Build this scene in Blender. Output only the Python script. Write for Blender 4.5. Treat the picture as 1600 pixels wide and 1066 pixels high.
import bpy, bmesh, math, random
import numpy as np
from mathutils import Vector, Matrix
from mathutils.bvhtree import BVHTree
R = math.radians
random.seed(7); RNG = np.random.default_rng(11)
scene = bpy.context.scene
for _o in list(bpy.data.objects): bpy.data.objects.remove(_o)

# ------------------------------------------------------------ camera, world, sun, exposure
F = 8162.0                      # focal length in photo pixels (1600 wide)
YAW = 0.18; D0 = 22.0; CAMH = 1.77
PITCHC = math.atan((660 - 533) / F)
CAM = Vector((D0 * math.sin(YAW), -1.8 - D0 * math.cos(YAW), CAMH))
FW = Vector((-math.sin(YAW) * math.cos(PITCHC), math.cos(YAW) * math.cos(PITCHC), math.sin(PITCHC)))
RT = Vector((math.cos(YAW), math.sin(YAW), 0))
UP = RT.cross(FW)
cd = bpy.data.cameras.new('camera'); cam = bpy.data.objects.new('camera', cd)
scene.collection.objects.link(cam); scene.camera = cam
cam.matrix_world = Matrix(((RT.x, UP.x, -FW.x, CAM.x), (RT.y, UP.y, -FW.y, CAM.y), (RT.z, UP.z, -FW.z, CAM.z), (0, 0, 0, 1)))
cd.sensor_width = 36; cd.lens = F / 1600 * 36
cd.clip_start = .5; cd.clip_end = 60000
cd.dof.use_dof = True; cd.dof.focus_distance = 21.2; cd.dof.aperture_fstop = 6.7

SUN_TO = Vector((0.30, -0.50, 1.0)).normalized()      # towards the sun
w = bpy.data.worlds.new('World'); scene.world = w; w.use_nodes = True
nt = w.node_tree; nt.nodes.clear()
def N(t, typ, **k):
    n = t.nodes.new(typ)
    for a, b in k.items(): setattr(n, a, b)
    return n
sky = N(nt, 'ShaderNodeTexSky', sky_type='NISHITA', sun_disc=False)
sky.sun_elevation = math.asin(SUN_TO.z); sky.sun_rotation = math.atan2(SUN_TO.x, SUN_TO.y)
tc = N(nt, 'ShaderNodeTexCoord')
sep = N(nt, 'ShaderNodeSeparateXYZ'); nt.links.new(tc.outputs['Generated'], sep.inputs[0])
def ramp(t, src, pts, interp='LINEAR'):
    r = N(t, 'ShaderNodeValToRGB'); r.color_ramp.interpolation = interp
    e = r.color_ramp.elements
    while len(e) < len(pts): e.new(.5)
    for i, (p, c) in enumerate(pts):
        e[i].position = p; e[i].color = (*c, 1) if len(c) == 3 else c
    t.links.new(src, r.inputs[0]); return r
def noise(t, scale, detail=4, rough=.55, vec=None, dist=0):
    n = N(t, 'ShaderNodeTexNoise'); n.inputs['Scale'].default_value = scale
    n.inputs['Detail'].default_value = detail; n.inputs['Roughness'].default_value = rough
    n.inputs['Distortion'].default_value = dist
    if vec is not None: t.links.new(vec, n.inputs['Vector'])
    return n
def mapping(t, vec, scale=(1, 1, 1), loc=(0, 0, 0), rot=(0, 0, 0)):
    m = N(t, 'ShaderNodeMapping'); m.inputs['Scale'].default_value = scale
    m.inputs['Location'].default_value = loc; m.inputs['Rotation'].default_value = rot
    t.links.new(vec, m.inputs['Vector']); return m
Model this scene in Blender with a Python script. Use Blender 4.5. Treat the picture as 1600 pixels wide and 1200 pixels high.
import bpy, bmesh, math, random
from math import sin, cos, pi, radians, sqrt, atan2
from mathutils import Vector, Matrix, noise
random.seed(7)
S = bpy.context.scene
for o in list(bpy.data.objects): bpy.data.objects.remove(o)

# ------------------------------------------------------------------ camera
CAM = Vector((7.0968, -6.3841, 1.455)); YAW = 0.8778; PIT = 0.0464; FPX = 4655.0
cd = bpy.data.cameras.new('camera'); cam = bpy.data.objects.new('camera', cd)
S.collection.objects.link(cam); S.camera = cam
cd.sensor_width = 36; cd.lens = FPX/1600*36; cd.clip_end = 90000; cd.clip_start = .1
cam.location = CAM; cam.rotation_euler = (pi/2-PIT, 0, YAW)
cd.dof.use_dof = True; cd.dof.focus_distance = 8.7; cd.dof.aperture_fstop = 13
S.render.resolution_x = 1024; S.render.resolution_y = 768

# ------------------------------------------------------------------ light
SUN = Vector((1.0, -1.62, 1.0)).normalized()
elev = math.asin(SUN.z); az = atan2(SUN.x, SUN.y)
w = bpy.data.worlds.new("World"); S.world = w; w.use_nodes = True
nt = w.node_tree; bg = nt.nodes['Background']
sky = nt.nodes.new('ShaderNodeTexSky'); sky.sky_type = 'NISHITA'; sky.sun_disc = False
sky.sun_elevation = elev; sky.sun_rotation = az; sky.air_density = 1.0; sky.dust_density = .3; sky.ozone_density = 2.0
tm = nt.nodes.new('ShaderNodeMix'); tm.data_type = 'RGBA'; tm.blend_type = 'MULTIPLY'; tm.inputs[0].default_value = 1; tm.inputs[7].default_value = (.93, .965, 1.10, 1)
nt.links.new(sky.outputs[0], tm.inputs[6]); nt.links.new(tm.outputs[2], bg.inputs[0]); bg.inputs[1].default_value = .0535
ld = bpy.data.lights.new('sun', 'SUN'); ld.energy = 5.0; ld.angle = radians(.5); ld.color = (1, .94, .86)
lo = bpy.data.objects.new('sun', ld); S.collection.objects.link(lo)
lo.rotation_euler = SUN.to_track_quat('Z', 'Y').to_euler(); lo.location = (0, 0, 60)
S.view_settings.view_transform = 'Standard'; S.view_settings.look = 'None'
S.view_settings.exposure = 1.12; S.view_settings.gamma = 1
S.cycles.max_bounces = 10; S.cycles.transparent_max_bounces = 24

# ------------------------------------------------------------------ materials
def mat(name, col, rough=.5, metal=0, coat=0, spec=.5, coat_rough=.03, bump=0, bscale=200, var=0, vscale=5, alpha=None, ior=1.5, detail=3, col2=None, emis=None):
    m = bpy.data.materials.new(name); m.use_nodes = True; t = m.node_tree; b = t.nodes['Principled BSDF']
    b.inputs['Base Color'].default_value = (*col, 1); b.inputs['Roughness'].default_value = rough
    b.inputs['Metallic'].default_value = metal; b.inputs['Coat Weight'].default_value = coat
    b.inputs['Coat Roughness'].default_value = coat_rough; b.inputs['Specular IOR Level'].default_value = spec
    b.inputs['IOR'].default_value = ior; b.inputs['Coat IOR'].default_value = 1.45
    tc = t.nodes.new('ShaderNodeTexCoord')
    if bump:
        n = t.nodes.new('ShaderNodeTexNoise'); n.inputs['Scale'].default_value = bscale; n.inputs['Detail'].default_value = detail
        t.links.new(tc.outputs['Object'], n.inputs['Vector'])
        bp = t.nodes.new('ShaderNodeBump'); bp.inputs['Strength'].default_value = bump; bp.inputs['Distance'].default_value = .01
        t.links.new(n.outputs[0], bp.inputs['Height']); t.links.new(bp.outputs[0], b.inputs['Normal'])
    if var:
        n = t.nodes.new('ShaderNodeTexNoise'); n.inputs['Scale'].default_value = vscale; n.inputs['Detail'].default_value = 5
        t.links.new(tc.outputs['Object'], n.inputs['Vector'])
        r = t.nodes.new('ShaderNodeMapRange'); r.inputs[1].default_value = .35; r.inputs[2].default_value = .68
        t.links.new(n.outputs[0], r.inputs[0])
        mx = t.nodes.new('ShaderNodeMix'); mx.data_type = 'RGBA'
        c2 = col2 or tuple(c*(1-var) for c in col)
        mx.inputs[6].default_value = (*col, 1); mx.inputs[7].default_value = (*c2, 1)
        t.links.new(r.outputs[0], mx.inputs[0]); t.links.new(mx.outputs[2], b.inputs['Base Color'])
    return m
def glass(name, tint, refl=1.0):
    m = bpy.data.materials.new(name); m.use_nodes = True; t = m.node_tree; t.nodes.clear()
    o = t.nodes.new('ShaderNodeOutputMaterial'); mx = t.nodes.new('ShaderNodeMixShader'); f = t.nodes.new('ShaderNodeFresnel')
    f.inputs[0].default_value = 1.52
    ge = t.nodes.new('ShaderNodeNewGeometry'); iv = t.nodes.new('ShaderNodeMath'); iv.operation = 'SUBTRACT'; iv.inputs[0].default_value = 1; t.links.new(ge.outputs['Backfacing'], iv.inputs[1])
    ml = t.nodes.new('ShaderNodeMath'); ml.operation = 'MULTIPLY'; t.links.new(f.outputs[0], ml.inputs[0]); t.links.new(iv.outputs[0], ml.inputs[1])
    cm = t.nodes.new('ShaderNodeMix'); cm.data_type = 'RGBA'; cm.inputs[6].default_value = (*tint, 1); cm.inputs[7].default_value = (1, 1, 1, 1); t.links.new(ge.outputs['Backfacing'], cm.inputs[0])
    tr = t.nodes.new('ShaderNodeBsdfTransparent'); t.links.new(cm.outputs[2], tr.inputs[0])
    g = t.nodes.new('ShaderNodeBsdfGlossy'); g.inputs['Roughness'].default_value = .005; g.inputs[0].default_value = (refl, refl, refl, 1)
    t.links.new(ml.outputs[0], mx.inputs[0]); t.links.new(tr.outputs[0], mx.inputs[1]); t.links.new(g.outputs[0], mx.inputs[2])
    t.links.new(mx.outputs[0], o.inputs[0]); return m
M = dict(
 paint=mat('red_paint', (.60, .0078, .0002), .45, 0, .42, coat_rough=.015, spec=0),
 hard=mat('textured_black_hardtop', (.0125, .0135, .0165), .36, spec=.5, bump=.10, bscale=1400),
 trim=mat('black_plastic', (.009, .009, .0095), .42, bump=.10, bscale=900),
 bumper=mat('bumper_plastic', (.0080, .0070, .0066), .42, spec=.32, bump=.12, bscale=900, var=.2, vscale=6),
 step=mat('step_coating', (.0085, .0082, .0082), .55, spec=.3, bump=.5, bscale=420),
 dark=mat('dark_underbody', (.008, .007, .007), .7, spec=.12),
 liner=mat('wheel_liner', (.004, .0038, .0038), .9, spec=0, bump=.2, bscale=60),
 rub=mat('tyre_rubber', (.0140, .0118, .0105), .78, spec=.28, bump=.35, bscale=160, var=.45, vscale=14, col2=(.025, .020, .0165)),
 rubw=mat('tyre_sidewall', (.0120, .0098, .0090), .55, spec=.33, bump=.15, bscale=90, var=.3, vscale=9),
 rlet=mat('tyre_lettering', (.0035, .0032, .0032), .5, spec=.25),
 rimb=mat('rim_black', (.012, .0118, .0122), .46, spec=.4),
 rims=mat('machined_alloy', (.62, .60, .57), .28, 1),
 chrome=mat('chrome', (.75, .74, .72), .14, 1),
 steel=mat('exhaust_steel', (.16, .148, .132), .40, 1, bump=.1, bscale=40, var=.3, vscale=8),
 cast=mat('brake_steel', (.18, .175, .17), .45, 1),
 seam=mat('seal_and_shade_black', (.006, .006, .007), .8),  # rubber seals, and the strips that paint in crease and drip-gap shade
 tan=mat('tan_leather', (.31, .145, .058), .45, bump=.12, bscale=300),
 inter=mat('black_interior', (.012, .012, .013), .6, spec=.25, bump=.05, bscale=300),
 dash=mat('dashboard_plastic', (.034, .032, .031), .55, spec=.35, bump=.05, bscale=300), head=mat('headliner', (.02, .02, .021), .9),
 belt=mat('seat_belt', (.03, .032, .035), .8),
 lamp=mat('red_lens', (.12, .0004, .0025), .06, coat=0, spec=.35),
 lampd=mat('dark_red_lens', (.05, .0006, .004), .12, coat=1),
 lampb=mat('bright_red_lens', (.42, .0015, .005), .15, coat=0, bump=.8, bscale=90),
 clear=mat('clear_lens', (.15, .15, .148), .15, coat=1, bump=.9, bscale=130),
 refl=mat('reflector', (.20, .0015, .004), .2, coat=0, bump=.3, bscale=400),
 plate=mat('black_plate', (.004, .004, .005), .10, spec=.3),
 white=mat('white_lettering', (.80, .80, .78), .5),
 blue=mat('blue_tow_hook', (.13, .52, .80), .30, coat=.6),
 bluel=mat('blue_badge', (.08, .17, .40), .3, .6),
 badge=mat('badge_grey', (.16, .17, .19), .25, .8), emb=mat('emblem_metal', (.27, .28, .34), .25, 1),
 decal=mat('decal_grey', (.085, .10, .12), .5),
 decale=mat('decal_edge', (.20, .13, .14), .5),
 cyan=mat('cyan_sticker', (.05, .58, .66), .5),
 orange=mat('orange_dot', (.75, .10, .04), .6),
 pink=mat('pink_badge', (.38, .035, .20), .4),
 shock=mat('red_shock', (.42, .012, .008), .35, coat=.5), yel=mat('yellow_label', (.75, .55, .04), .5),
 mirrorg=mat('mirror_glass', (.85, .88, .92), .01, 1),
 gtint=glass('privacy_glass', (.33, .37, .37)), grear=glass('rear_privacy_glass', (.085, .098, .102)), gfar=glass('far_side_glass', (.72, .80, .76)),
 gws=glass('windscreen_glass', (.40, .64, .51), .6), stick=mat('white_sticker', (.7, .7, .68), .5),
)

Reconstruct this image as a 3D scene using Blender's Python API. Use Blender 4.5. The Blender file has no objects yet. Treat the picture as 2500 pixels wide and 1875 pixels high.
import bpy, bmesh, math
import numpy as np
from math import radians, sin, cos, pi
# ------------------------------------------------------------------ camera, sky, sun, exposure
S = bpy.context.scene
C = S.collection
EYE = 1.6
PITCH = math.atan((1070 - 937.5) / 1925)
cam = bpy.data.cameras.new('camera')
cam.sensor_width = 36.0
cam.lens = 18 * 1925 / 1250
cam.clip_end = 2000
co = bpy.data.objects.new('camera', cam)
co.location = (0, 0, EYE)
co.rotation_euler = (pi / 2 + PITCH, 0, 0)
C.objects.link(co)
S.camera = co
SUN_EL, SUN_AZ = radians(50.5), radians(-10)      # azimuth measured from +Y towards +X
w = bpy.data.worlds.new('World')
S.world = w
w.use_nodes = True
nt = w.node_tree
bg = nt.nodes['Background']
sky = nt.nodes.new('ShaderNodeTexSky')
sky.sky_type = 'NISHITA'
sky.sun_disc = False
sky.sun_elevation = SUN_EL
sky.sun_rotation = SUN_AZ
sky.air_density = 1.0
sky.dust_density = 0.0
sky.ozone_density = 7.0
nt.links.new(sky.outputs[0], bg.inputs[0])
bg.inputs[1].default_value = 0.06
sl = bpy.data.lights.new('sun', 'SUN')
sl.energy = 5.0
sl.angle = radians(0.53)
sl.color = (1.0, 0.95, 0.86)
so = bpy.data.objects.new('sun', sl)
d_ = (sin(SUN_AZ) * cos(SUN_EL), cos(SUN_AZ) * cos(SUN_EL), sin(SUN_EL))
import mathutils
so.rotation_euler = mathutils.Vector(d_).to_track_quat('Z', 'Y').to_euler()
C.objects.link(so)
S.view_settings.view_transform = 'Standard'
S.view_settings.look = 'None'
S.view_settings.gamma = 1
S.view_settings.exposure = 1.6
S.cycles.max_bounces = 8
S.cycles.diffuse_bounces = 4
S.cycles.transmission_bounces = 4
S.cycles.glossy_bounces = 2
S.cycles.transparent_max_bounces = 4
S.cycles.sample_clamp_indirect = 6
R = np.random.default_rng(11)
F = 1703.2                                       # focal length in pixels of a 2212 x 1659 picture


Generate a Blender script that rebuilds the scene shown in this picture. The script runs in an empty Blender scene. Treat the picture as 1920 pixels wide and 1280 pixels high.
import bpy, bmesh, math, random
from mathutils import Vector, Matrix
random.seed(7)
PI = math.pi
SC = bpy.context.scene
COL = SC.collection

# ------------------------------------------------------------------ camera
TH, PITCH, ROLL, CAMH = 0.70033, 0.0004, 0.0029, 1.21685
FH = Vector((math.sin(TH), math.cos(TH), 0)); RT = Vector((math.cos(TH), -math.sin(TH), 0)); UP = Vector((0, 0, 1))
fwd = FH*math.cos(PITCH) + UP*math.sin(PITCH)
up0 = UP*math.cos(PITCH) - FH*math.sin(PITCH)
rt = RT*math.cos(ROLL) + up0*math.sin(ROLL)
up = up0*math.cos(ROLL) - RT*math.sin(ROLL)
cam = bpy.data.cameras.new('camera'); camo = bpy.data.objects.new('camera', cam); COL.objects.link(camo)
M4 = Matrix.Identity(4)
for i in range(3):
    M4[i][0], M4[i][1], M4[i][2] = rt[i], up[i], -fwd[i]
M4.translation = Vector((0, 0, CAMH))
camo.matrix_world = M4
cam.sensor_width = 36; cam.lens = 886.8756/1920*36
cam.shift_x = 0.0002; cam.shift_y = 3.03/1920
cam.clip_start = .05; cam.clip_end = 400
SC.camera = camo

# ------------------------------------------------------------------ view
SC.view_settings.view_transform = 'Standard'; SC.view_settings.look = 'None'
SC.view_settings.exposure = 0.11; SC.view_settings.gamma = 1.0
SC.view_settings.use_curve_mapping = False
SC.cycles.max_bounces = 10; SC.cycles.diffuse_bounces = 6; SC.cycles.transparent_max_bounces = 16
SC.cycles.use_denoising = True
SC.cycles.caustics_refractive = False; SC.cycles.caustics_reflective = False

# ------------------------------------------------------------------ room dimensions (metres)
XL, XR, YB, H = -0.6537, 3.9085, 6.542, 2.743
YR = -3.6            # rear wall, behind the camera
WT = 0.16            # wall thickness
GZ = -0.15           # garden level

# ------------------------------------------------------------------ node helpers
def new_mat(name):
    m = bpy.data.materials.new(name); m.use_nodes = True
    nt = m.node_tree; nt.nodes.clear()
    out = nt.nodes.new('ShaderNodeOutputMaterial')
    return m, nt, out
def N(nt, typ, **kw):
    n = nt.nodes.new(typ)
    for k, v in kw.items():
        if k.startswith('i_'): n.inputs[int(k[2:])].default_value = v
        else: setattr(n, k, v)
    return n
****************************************
▸ AIM:
Print the material above verbatim, first line through the line containing "for _o in list(bpy.data.objects): bpy.data.objects.remove(_o)", both included.

▸ THE REPLY:
Build this scene in Blender. Output only the Python script. Write for Blender 4.5. Treat the picture as 1600 pixels wide and 1066 pixels high.
import bpy, bmesh, math, random
import numpy as np
from mathutils import Vector, Matrix
from mathutils.bvhtree import BVHTree
R = math.radians
random.seed(7); RNG = np.random.default_rng(11)
scene = bpy.context.scene
for _o in list(bpy.data.objects): bpy.data.objects.remove(_o)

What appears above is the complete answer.